Devant être jugés, le mardi 9 décembre à la Cour d’Appel de Bamako, quatre présumés terroristes dans le nord du Mali durant l’occupation de la quasi-totalité du territoire, en 2012, ne seront pas situés sur leur sort au cours de cette dernière session de l’année 2014. Et pour cause : leurs dossiers ont tout simplement été renvoyés par la Cour pour comparution à une prochaine session des Assises.
Etant les seuls cas, au cours de cette session, relatifs aux crimes abominables commis dans le nord du Mali durant la douloureuse crise de 2012, leurs dossiers font partie des plus attendus par l’opinion publique malienne. Il s’agit de l’affaire qui oppose le ministère public à quatre présumés terroristes qui ont regagné les rangs de ceux qui ont transformé la partie septentrionale du pays en une zone de non-droit où des crimes abominables ont été perpétrés.
Les quatre présumés terroristes sont notamment Abou Ibrahim, Abou Dardar, Abou Bachir et Hassani Ould Abdallah alias Abou Saïd. Tous de nationalité malienne (les noms qu’ils portent leur ont été attribués par leurs chefs » djihadistes « pour leur intégration définitive).
Si Abou Dardar, Abou Bachir et Hassani Ould Abdallah alias Abou Saïd ne devaient comparaitre que pour deux chefs d’accusation à savoir «crime d’association de malfaiteurs» et «acte de terrorisme», le nommé Abou Ibrahim, âgé de plus de 50 ans, est accusé de participation à «un mouvement insurrectionnel, rébellion, détention illégale d’arme et de munition de guerre» en plus des autres crimes reprochés aux trois premiers.
Abou Ibrahim a fait partie, durant toute l’occupation, des membres influents du Mouvement pour l’Unicité et le Djihad en Afrique de l’Ouest (Mujao) qui avait investi la région de Gao après y avoir chassé les combattants du Mnla. Au sein de cette organisation terroriste, Abou Ibrahim a successivement servi d’interprète, de prêcheur, d’agent au niveau du tribunal islamique où des mains et des pieds étaient coupés, coursier et transporteur. Pire, il fut même soldat et membre actif du comité mis en place par le Mujao, qui le payait en conséquence, pour discuter avec les différentes délégations de la société civile malienne comme le Haut Conseil islamique dirigé par l’imam Mahmoud Dicko. Ce n’est qu’après l’intervention de l’Opération Serval et sa fuite de la ville de Gao par la voie fluviale qu’il a été interpellé dans la quatrième région administrative, Ségou, par la Sécurité d’Etat.
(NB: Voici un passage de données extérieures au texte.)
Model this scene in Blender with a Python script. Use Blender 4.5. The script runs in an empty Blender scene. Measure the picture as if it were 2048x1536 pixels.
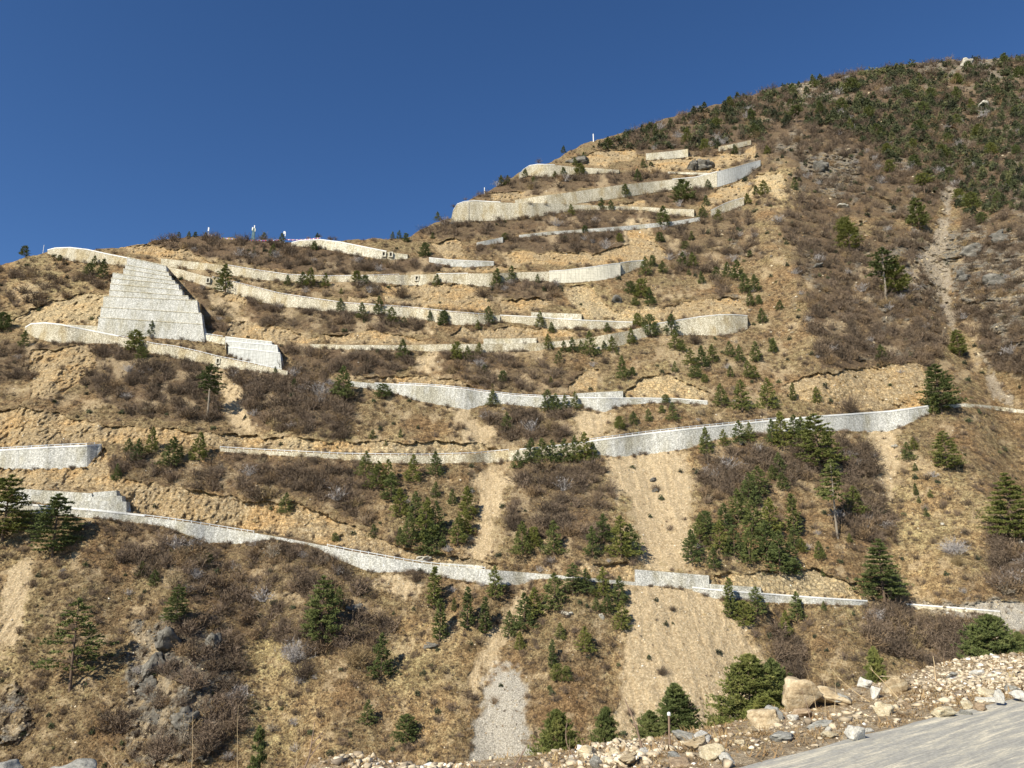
import bpy, math, random
import numpy as np
from mathutils import Vector

# ------------------------------------------------------------------ camera, sky, sun, exposure
scene = bpy.context.scene
COL = scene.collection
PITCH = math.radians(13.0)
F = 1479.0                      # focal length in source pixels (2048 wide)
CAMZ = 3.0
cam_d = bpy.data.cameras.new("camera")
cam_d.sensor_width = 36.0
cam_d.lens = F / 2048.0 * 36.0
cam_d.clip_start = 0.1
cam_d.clip_end = 9000.0
cam = bpy.data.objects.new("camera", cam_d)
cam.location = (0, 0, CAMZ)
cam.rotation_euler = (math.pi / 2 + PITCH, 0, 0)
COL.objects.link(cam)
scene.camera = cam

SUN_EL = math.radians(38.0)
SUN_AZ_LEFT = math.radians(40.0)        # sun stands behind the camera, this far to its left
to_sun = Vector((-math.sin(SUN_AZ_LEFT) * math.cos(SUN_EL), -math.cos(SUN_AZ_LEFT) * math.cos(SUN_EL), math.sin(SUN_EL)))
world = bpy.data.worlds.new("World")
scene.world = world
world.use_nodes = True
wn = world.node_tree.nodes
wl = world.node_tree.links
wn.clear()
sky = wn.new("ShaderNodeTexSky")
sky.sky_type = 'NISHITA'
sky.sun_disc = False
sky.sun_elevation = SUN_EL
sky.sun_rotation = math.atan2(to_sun.x, to_sun.y)
sky.altitude = 3000.0
sky.air_density = 1.0
sky.dust_density = 0.0
sky.ozone_density = 2.2
bg = wn.new("ShaderNodeBackground")
bg.inputs['Strength'].default_value = 0.08
wo = wn.new("ShaderNodeOutputWorld")
hsv = wn.new("ShaderNodeHueSaturation")
hsv.inputs['Saturation'].default_value = 1.2
hsv.inputs['Value'].default_value = 1.06
hsv.inputs['Hue'].default_value = 0.505
wl.new(sky.outputs[0], hsv.inputs['Color'])
wl.new(hsv.outputs[0], bg.inputs['Color'])
wl.new(bg.outputs[0], wo.inputs['Surface'])
sun_d = bpy.data.lights.new("sun", 'SUN')
sun_d.energy = 4.5
sun_d.angle = math.radians(0.53)
sun_d.color = (1.0, 0.935, 0.80)
sun = bpy.data.objects.new("sun", sun_d)
sun.rotation_euler = to_sun.to_track_quat('Z', 'Y').to_euler()
COL.objects.link(sun)
scene.view_settings.view_transform = 'Standard'
scene.view_settings.look = 'None'
scene.view_settings.exposure = 0.68
scene.view_settings.gamma = 1.0

rng = np.random.default_rng(7)
random.seed(7)

# ------------------------------------------------------------------ maths helpers
cp, sp = math.cos(PITCH), math.sin(PITCH)


def ray(px, py):
    """direction scaled so that its world y is 1"""
    px = np.asarray(px, float); py = np.asarray(py, float)
    xc = (px - 1024.0) / F
    yc = -(py - 768.0) / F
    dy = cp - yc * sp
    dz = sp + yc * cp
    return xc / dy, dz / dy


def project(x, y, z):
    z = z - CAMZ
    f = y * cp + z * sp
    u = -y * sp + z * cp
    return 1024 + F * x / f, 768 - F * u / f


_perm = np.random.default_rng(3).integers(0, 256, 512)
_val = np.random.default_rng(4).random(256)


def _h(ix, iy, s):
    return _val[_perm[(_perm[(ix + s * 37) & 255] + iy) & 255]]


def vnoise(x, y, s=0):
    ix = np.floor(x).astype(np.int64); iy = np.floor(y).astype(np.int64)
    fx = x - ix; fy = y - iy
    fx = fx * fx * (3 - 2 * fx); fy = fy * fy * (3 - 2 * fy)
    a = _h(ix, iy, s); b = _h(ix + 1, iy, s); c = _h(ix, iy + 1, s); d = _h(ix + 1, iy + 1, s)
    return (a * (1 - fx) + b * fx) * (1 - fy) + (c * (1 - fx) + d * fx) * fy * 1.0 - 0.5


def fbm(x, y, octs=3, s=0):
    r = 0; a = 1.0
    for k in range(octs):
        r = r + a * vnoise(x * 2 ** k + 17.3 * k, y * 2 ** k - 9.1 * k, s + k)
        a *= 0.5
    return r


def in_poly(px, py, poly):
    inside = np.zeros(px.shape, bool)
    n = len(poly)
    xs = [p[0] for p in poly]; ys = [p[1] for p in poly]
    bb = (px > min(xs) - 1) & (px < max(xs) + 1) & (py > min(ys) - 1) & (py < max(ys) + 1)
    if not bb.any():
        return inside
    qx = px[bb]; qy = py[bb]
    r = np.zeros(qx.shape, bool)
    j = n - 1
    for i in range(n):
        xi, yi = poly[i]; xj, yj = poly[j]
        if yi != yj:
            c = ((yi > qy) != (yj > qy)) & (qx < (xj - xi) * (qy - yi) / (yj - yi) + xi)
            r ^= c
        j = i
    inside[bb] = r
    return inside


def seg_dist(px, py, line):
    d = np.full(px.shape, 1e9)
    for (x0, y0), (x1, y1) in zip(line[:-1], line[1:]):
        vx, vy = x1 - x0, y1 - y0
        t = np.clip(((px - x0) * vx + (py - y0) * vy) / (vx * vx + vy * vy), 0, 1)
        d = np.minimum(d, np.hypot(px - x0 - t * vx, py - y0 - t * vy))
    return d


# ------------------------------------------------------------------ what the hillside is like (traced in source pixels)
SKY_X = [-400, 0, 60, 100, 170, 230, 290, 350, 420, 500, 600, 700, 820, 850, 880, 903, 940, 970, 1010, 1045, 1100, 1140, 1185, 1240, 1290, 1350, 1420, 1500, 1560, 1640, 1720, 1800, 1880, 1950, 2048, 2400]
SKY_Y = [560, 530, 512, 503, 500, 496, 486, 474, 473, 479, 484, 480, 474, 455, 441, 436, 398, 385, 362, 342, 326, 300, 281, 268, 250, 232, 212, 192, 172, 158, 142, 130, 122, 118, 116, 122]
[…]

Celle-ci avait longtemps l’œil sur ses agissements en sa qualité d’élément actif du groupe » djihadiste » Mujao auquel il appartenait et dont il a servi les intérêts. Interrogé à l’enquête préliminaire, il a déclaré avoir été dépouillé de tous ses biens (3 millions FCFA) pour justifier son alignement aux côtés des membres du Mujao.
Quant à Abou Dardar, Abou Bachir et Hassani Ould Abdallah alias Abou Saïd, ils se sont rendus à Tégharghar sous instigation de certains chefs » djihadistes » notamment un certain Boudama et Qassam réputés être proches d’Alqaeda au Maghreb islamique (Aqmi). Sur les lieux, ils ont été répartis entre différents Katibas comme El Fourquane, Moulahamoum, El Ansar ou encore Tarek Ben Ziad qui ne sont autres que des instances décentralisées de formation idéologique et de maniement d’armes. Leur rôle a, ensuite, constitué à s’infiltrer dans les mosquées pour convaincre certaines personnes vulnérables de rejoindre les rangs des coupeurs de mains qui ont sévi dans le nord du Mali.
Ce sont, entre autres faits, qui devaient être débattus, le mardi dernier, à la Cour d’Appel de Bamako où une foule curieuse attendait. Mais, constatant que les accusés n’étaient pas présents, le ministère public a réclamé et obtenu le renvoi du dossier à une prochaine session. Soit dans, au minimum, six mois.